The contrast with the present moment is striking. Israel’s move is more consequential than Ethiopia’s memorandum, because it crosses the threshold from political engagement to formal recognition. Yet Eritrea has not reacted with comparable intensity. There has been no orchestrated condemnation, no diplomatic mobilisation, and no invocation of the same sovereignty discourse that dominated Eritrean rhetoric in 2024. The absence is not accidental; it is politically revealing.

Understanding that silence requires situating Eritrea’s behaviour within its broader historical posture toward Somalia. Over the past three decades, Eritrea’s relationship with Somali sovereignty has rarely been one of principled respect. Numerous UN investigations and international assessments have documented periods in which Eritrea was accused of covertly supporting armed non-state actors in Somalia, including elements linked to al-Shabaab, as part of a broader strategy of regional destabilisation directed above all against Ethiopia. These allegations, which led to years of international sanctions on Eritrea, were grounded in the logic that Eritrea’s Somalia policy has long been instrumental: Somalia has been treated less as a sovereign partner to be protected and more as a strategic theatre through which pressure could be exerted on Ethiopia’s eastern security frontier.

Placed against that history, Eritrea’s earlier performance as a moral guardian of Somali territorial integrity appears less credible. Ethiopia, by contrast, has spent much of the past three decades investing substantial political, financial, and military capital in stabilising Somalia, supporting federal institutions, and attempting to build a functional security order. One may debate Ethiopia’s motives, methods, or strategic calculations, but it is analytically difficult to reconcile Eritrea’s claimed principled commitment to Somali sovereignty with its historically documented record of interference, while simultaneously ignoring Ethiopia’s comparatively sustained state-building engagement.

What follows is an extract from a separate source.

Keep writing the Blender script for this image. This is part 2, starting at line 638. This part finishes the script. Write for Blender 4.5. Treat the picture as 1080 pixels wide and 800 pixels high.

Seen through this lens, Eritrea’s current silence is not puzzling; it is clarifying. The intensity of Eritrea’s opposition in 2024 appears increasingly tied not to universal principles of sovereignty but to a very specific geopolitical anxiety: the possibility of Ethiopia reducing its strategic vulnerability by securing maritime access. In that moment, Somalia became a convenient arena through which Eritrea could resist Ethiopian transformation. Now, when the actor is not Ethiopia and Eritrea’s leverage is not directly threatened, the supposed principled commitment evaporates.

The result is that Israel’s recognition has not only reshaped the legal and diplomatic conversation around Somaliland; it has exposed the selective and instrumental nature of sovereignty rhetoric in the Horn of Africa. Eritrea’s silence functions as a political confession. It demonstrates that what was presented as principled defence of Somalia was, in reality, part of a much narrower strategic calculus centred on constraining Ethiopia. The language of law and sovereignty, loudly invoked in 2024, gives way to quiet calculation when those interests are no longer at stake. But Eritrea is not doing this because it supported Israel’s move or even Somaliland’s statehood as well.

In that sense, the present moment does not merely disrupt regional politics; it reveals them. It shows how declarations of principle in the Horn often conceal asymmetrical fears, rivalries, and strategic insecurities. Eritrea’s silence is therefore not empty. It is deeply political – and it makes plain that much of the moral rhetoric surrounding Somali sovereignty has never truly been about Somalia at all.